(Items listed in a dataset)
○ ○ ○ ○
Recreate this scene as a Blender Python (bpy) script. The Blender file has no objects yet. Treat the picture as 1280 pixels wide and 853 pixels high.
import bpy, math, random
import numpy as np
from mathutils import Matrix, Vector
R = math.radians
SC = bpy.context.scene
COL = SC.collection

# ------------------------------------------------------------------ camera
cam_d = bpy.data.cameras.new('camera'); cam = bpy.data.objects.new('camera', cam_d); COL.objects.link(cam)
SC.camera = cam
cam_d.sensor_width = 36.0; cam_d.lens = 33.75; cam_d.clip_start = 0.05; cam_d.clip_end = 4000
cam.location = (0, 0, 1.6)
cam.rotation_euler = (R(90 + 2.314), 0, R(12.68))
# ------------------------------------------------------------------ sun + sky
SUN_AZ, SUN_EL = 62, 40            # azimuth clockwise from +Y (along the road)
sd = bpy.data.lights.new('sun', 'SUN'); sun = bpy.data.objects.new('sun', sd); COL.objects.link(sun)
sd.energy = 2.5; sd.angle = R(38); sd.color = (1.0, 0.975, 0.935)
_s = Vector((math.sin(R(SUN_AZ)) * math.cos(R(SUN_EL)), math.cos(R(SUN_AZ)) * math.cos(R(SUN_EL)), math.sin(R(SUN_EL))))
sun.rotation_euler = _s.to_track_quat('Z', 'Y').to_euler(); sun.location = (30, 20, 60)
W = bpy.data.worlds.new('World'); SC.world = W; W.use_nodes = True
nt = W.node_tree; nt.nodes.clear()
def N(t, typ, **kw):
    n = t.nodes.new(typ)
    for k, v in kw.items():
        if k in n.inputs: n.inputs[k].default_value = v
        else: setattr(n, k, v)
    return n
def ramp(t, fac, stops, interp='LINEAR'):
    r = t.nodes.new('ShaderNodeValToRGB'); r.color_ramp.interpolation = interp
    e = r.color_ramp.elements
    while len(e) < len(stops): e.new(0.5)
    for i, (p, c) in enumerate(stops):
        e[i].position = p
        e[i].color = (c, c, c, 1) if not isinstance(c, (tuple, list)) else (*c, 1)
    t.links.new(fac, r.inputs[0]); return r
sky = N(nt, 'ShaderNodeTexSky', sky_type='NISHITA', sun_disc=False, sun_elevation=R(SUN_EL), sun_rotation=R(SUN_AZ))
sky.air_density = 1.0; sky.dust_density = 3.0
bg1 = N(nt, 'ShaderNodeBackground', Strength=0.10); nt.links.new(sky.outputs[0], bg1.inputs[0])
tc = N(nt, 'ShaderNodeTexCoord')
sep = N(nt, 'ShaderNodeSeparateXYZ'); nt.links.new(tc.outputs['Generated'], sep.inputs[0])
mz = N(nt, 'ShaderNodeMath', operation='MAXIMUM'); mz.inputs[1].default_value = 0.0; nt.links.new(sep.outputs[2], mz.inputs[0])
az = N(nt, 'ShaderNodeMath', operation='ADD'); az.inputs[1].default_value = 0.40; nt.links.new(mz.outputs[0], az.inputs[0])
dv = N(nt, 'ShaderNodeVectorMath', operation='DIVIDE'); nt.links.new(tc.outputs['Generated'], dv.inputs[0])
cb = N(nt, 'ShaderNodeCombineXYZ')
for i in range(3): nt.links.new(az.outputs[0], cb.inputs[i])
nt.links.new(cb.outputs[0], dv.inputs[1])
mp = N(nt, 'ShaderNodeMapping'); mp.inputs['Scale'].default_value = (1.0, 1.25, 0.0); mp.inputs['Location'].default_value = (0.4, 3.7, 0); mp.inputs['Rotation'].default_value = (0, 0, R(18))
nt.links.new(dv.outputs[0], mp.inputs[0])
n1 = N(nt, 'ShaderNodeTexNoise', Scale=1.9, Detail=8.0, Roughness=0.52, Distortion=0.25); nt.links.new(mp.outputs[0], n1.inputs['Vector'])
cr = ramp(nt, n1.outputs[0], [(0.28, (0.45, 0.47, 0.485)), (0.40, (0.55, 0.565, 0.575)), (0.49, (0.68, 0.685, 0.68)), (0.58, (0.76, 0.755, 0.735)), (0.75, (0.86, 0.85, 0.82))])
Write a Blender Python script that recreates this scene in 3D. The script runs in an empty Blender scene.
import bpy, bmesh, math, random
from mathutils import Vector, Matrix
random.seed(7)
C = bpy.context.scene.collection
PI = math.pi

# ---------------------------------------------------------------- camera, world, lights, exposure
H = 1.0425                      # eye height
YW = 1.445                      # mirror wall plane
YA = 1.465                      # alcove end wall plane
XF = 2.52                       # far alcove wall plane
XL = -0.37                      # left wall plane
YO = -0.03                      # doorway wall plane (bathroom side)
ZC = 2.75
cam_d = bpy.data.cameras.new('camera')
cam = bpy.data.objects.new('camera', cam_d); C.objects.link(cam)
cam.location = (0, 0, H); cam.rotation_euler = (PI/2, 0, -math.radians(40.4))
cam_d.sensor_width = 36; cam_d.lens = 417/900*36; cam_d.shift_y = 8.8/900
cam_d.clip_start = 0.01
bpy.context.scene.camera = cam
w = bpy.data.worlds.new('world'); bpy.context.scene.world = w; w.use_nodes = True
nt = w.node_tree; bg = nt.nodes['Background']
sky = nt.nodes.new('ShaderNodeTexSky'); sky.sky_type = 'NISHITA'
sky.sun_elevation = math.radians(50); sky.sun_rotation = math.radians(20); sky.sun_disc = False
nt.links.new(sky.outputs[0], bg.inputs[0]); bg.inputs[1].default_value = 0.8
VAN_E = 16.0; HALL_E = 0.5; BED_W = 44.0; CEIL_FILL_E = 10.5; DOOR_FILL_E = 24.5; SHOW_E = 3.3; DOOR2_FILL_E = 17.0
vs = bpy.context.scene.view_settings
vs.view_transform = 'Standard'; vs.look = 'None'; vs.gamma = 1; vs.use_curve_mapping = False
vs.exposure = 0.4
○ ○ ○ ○
Task statement - Reproduce the material precisely, including every line.

Correct result -
Recreate this scene as a Blender Python (bpy) script. The Blender file has no objects yet. Treat the picture as 1280 pixels wide and 853 pixels high.
import bpy, math, random
import numpy as np
from mathutils import Matrix, Vector
R = math.radians
SC = bpy.context.scene
COL = SC.collection

# ------------------------------------------------------------------ camera
cam_d = bpy.data.cameras.new('camera'); cam = bpy.data.objects.new('camera', cam_d); COL.objects.link(cam)
SC.camera = cam
cam_d.sensor_width = 36.0; cam_d.lens = 33.75; cam_d.clip_start = 0.05; cam_d.clip_end = 4000
cam.location = (0, 0, 1.6)
cam.rotation_euler = (R(90 + 2.314), 0, R(12.68))
# ------------------------------------------------------------------ sun + sky
SUN_AZ, SUN_EL = 62, 40            # azimuth clockwise from +Y (along the road)
sd = bpy.data.lights.new('sun', 'SUN'); sun = bpy.data.objects.new('sun', sd); COL.objects.link(sun)
sd.energy = 2.5; sd.angle = R(38); sd.color = (1.0, 0.975, 0.935)
_s = Vector((math.sin(R(SUN_AZ)) * math.cos(R(SUN_EL)), math.cos(R(SUN_AZ)) * math.cos(R(SUN_EL)), math.sin(R(SUN_EL))))
sun.rotation_euler = _s.to_track_quat('Z', 'Y').to_euler(); sun.location = (30, 20, 60)
W = bpy.data.worlds.new('World'); SC.world = W; W.use_nodes = True
nt = W.node_tree; nt.nodes.clear()
def N(t, typ, **kw):
    n = t.nodes.new(typ)
    for k, v in kw.items():
        if k in n.inputs: n.inputs[k].default_value = v
        else: setattr(n, k, v)
    return n
def ramp(t, fac, stops, interp='LINEAR'):
    r = t.nodes.new('ShaderNodeValToRGB'); r.color_ramp.interpolation = interp
    e = r.color_ramp.elements
    while len(e) < len(stops): e.new(0.5)
    for i, (p, c) in enumerate(stops):
        e[i].position = p
        e[i].color = (c, c, c, 1) if not isinstance(c, (tuple, list)) else (*c, 1)
    t.links.new(fac, r.inputs[0]); return r
sky = N(nt, 'ShaderNodeTexSky', sky_type='NISHITA', sun_disc=False, sun_elevation=R(SUN_EL), sun_rotation=R(SUN_AZ))
sky.air_density = 1.0; sky.dust_density = 3.0
bg1 = N(nt, 'ShaderNodeBackground', Strength=0.10); nt.links.new(sky.outputs[0], bg1.inputs[0])
tc = N(nt, 'ShaderNodeTexCoord')
sep = N(nt, 'ShaderNodeSeparateXYZ'); nt.links.new(tc.outputs['Generated'], sep.inputs[0])
mz = N(nt, 'ShaderNodeMath', operation='MAXIMUM'); mz.inputs[1].default_value = 0.0; nt.links.new(sep.outputs[2], mz.inputs[0])
az = N(nt, 'ShaderNodeMath', operation='ADD'); az.inputs[1].default_value = 0.40; nt.links.new(mz.outputs[0], az.inputs[0])
dv = N(nt, 'ShaderNodeVectorMath', operation='DIVIDE'); nt.links.new(tc.outputs['Generated'], dv.inputs[0])
cb = N(nt, 'ShaderNodeCombineXYZ')
for i in range(3): nt.links.new(az.outputs[0], cb.inputs[i])
nt.links.new(cb.outputs[0], dv.inputs[1])
mp = N(nt, 'ShaderNodeMapping'); mp.inputs['Scale'].default_value = (1.0, 1.25, 0.0); mp.inputs['Location'].default_value = (0.4, 3.7, 0); mp.inputs['Rotation'].default_value = (0, 0, R(18))
nt.links.new(dv.outputs[0], mp.inputs[0])
n1 = N(nt, 'ShaderNodeTexNoise', Scale=1.9, Detail=8.0, Roughness=0.52, Distortion=0.25); nt.links.new(mp.outputs[0], n1.inputs['Vector'])
cr = ramp(nt, n1.outputs[0], [(0.28, (0.45, 0.47, 0.485)), (0.40, (0.55, 0.565, 0.575)), (0.49, (0.68, 0.685, 0.68)), (0.58, (0.76, 0.755, 0.735)), (0.75, (0.86, 0.85, 0.82))])
Write a Blender Python script that recreates this scene in 3D. The script runs in an empty Blender scene.
import bpy, bmesh, math, random
from mathutils import Vector, Matrix
random.seed(7)
C = bpy.context.scene.collection
PI = math.pi

# ---------------------------------------------------------------- camera, world, lights, exposure
H = 1.0425                      # eye height
YW = 1.445                      # mirror wall plane
YA = 1.465                      # alcove end wall plane
XF = 2.52                       # far alcove wall plane
XL = -0.37                      # left wall plane
YO = -0.03                      # doorway wall plane (bathroom side)
ZC = 2.75
cam_d = bpy.data.cameras.new('camera')
cam = bpy.data.objects.new('camera', cam_d); C.objects.link(cam)
cam.location = (0, 0, H); cam.rotation_euler = (PI/2, 0, -math.radians(40.4))
cam_d.sensor_width = 36; cam_d.lens = 417/900*36; cam_d.shift_y = 8.8/900
cam_d.clip_start = 0.01
bpy.context.scene.camera = cam
w = bpy.data.worlds.new('world'); bpy.context.scene.world = w; w.use_nodes = True
nt = w.node_tree; bg = nt.nodes['Background']
sky = nt.nodes.new('ShaderNodeTexSky'); sky.sky_type = 'NISHITA'
sky.sun_elevation = math.radians(50); sky.sun_rotation = math.radians(20); sky.sun_disc = False
nt.links.new(sky.outputs[0], bg.inputs[0]); bg.inputs[1].default_value = 0.8
VAN_E = 16.0; HALL_E = 0.5; BED_W = 44.0; CEIL_FILL_E = 10.5; DOOR_FILL_E = 24.5; SHOW_E = 3.3; DOOR2_FILL_E = 17.0
vs = bpy.context.scene.view_settings
vs.view_transform = 'Standard'; vs.look = 'None'; vs.gamma = 1; vs.use_curve_mapping = False
vs.exposure = 0.4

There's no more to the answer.